GIVEN INSTRUCTION: Look below and pull out each line with the word "scene".

STORED DATA:
--

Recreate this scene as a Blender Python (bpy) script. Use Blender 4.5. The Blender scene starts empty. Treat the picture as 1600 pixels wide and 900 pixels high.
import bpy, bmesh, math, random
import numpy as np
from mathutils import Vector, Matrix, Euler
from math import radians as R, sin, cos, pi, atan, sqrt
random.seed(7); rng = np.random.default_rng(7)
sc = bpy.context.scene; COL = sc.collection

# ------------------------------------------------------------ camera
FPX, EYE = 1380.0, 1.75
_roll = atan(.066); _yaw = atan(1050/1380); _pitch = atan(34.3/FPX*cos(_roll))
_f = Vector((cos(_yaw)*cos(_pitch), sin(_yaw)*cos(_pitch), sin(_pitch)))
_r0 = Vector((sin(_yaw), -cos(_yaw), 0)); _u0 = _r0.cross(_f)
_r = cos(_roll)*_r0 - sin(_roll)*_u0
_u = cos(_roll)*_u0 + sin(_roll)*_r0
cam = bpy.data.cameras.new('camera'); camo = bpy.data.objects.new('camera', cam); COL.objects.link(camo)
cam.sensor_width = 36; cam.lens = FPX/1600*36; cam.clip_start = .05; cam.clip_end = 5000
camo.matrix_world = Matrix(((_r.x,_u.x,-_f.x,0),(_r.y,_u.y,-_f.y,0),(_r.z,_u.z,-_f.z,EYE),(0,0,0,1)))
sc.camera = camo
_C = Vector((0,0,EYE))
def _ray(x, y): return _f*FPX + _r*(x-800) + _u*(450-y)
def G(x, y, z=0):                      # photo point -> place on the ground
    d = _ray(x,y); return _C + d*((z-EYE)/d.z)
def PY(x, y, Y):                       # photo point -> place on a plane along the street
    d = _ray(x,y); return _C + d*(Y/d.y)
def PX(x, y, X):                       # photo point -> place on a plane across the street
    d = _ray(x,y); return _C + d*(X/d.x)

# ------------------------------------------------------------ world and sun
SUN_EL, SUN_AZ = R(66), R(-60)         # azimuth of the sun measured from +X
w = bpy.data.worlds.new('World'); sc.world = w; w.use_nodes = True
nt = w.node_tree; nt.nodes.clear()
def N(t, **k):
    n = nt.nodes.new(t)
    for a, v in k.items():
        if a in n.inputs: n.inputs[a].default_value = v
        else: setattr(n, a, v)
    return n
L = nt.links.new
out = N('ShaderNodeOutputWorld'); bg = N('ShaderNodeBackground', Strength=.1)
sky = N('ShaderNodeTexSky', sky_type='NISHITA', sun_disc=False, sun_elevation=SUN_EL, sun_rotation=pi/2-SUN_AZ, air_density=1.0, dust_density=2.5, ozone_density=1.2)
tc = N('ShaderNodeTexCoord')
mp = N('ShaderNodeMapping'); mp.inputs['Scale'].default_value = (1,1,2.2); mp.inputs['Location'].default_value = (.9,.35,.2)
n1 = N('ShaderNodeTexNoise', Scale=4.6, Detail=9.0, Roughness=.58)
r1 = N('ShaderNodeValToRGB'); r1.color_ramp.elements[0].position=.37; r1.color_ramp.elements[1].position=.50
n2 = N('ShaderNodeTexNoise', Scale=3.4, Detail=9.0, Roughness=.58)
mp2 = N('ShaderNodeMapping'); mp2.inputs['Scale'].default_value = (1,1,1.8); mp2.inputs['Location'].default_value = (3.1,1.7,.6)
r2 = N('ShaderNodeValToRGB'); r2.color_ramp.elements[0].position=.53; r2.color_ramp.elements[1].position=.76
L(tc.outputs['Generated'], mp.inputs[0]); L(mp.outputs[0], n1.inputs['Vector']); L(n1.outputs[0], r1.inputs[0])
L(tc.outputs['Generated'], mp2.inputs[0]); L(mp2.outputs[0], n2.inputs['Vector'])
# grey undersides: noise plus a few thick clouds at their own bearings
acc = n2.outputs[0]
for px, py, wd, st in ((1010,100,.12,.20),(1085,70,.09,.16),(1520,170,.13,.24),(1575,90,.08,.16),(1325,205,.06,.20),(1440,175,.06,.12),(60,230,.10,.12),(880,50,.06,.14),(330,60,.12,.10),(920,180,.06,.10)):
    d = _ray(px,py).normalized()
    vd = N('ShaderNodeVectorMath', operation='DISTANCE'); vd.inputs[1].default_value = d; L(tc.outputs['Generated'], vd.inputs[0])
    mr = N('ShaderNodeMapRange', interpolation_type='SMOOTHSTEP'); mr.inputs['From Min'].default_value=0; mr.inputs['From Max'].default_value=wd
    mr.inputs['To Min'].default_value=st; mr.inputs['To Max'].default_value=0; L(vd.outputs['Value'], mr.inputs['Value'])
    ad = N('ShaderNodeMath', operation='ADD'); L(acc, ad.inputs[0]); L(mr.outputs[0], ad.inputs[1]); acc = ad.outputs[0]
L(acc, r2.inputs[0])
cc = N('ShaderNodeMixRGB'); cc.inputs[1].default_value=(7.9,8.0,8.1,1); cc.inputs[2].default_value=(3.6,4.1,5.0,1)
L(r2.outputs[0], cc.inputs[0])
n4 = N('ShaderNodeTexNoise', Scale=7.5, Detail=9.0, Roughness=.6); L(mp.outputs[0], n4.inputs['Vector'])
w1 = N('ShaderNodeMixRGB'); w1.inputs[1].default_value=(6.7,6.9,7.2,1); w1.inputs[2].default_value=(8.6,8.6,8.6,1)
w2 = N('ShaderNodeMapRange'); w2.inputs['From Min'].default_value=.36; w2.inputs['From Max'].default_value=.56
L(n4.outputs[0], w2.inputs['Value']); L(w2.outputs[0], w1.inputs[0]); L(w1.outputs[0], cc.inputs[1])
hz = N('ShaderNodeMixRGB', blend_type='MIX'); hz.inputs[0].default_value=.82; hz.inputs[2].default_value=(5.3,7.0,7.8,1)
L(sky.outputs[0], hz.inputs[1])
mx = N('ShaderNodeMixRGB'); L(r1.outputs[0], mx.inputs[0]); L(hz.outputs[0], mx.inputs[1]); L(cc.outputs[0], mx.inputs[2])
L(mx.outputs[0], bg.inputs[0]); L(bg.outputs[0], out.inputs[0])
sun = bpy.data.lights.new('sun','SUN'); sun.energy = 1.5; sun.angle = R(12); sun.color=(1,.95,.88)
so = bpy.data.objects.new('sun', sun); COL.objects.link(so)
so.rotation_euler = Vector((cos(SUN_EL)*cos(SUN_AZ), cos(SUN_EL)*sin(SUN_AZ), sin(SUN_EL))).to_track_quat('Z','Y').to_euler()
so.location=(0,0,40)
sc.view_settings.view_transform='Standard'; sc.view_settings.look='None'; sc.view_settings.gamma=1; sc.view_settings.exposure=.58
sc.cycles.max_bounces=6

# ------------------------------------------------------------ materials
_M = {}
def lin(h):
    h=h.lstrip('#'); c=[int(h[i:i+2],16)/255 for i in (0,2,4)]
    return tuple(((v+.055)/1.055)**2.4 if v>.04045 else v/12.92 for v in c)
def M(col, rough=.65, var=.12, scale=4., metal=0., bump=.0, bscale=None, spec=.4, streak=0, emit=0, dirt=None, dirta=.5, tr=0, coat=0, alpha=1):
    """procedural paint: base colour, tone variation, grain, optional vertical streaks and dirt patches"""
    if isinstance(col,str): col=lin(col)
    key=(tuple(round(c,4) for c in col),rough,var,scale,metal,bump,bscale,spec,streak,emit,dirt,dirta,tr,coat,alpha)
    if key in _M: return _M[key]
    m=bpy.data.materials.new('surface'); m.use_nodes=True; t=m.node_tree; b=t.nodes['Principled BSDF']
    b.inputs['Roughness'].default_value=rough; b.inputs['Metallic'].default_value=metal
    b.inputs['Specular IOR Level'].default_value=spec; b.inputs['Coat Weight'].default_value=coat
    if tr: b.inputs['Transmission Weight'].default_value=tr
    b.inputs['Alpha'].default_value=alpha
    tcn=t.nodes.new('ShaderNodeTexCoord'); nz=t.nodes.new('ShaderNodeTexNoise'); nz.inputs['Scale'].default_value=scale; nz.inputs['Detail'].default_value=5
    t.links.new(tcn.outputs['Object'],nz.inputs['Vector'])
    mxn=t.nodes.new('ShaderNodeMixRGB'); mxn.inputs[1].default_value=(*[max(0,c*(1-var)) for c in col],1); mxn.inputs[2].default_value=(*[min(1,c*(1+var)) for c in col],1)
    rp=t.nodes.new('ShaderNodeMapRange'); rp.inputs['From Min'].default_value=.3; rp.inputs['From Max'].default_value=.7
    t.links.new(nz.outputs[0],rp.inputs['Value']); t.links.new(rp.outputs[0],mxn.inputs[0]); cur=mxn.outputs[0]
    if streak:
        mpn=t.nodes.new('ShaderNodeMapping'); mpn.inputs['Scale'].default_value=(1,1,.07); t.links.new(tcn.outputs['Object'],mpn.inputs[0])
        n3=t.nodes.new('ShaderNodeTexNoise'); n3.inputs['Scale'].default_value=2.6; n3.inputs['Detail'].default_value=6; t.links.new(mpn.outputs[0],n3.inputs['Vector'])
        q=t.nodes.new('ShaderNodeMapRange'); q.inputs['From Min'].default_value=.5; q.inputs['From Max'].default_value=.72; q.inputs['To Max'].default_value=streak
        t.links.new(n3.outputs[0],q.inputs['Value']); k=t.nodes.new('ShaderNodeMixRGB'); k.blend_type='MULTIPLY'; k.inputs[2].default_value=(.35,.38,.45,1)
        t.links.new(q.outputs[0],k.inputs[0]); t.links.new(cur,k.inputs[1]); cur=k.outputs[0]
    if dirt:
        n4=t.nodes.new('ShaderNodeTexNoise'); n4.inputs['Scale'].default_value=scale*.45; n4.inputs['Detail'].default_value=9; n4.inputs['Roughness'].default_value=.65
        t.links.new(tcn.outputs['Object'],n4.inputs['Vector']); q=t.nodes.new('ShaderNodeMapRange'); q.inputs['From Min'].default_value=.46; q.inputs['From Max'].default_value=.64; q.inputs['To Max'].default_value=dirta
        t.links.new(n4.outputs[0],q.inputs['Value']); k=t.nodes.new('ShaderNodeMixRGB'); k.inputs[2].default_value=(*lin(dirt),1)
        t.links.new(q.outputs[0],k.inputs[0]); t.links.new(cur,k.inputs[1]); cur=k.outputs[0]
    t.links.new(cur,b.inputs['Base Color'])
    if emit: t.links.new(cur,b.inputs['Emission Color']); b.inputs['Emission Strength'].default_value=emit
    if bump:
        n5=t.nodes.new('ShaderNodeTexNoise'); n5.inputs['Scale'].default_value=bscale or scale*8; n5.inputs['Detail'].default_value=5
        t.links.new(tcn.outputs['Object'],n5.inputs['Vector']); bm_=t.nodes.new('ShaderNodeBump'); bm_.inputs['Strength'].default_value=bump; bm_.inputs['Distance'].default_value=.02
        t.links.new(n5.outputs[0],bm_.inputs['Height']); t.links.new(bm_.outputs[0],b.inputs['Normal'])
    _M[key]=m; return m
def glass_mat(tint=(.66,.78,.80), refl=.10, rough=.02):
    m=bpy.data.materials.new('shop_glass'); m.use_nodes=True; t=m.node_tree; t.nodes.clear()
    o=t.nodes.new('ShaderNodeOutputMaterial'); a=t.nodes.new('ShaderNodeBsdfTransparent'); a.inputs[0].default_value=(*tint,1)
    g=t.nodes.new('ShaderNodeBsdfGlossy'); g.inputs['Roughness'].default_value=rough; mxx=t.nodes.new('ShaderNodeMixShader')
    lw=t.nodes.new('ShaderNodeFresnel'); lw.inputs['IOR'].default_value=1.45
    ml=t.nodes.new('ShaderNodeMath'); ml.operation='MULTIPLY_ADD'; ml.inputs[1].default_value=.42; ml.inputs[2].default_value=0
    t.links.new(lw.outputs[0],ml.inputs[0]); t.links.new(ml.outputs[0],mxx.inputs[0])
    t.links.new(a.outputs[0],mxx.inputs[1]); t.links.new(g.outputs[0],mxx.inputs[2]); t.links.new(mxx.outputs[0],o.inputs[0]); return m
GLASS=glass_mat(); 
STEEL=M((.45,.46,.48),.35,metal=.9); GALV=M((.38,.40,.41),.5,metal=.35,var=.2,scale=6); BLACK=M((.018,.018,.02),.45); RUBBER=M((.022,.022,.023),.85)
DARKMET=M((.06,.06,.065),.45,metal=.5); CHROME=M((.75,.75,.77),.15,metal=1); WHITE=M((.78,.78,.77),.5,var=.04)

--

THE RESPONSE:
Recreate this scene as a Blender Python (bpy) script. Use Blender 4.5. The Blender scene starts empty. Treat the picture as 1600 pixels wide and 900 pixels high.
sc = bpy.context.scene; COL = sc.collection